The feminist view is that couples are individuals; I don’t disagree; who could, it seems obvious. You cannot tie one spouses’ achievements to that of the other – but then again how can you not in political terms, when nepotism like this is so ingrained in the political culture?
I can think of only one female politician who’s turned the tables on the man-as-proxy for wife’s-ambitions pattern and that’s recently sacked Foreign Secretary Margaret Beckett, who channels her partner’s political ambitions by putting him on the payroll. She continues to employ husband Leo as her ‘PA’ at public expense, despite the fact he’s now over retirement age.
He may not be decorative, but at least he’s useful and boosts the family income too. But that’s just as nepotistic as Cherie and her QC – was Leo’s name ever on the ballot? Who voted him into Parliament?
Many male American politicians also hire their spouse: look at the number who’ve put their wives on the office or campaign payroll (or even in some instances on a lobbyists’ payroll). yet those same politicians will complain should those pouses be attacked for it as citing ‘privacy’, as did Beckett when challenged.

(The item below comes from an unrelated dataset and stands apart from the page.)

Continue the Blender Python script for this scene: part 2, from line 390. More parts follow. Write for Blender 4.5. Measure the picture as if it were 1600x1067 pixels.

If only if the media, political spouses themselves and the voting public could be honest – if we’re electing couples, we’re electing couples. Lets put them both on the ballot.
The current virulent media stew of mysogyny, prurience and backdoor ambition in regard to political spouses benefits no-one and turns politics into little more than a prom king and queen contest. It benefits political women least of all – they are consequently cast as always the adjunct to the man, the coattail-grabber, the golddigger. How many political male spouses is that said about?
That said, Judy Nathan Giuliani is still puppy-torturing slime.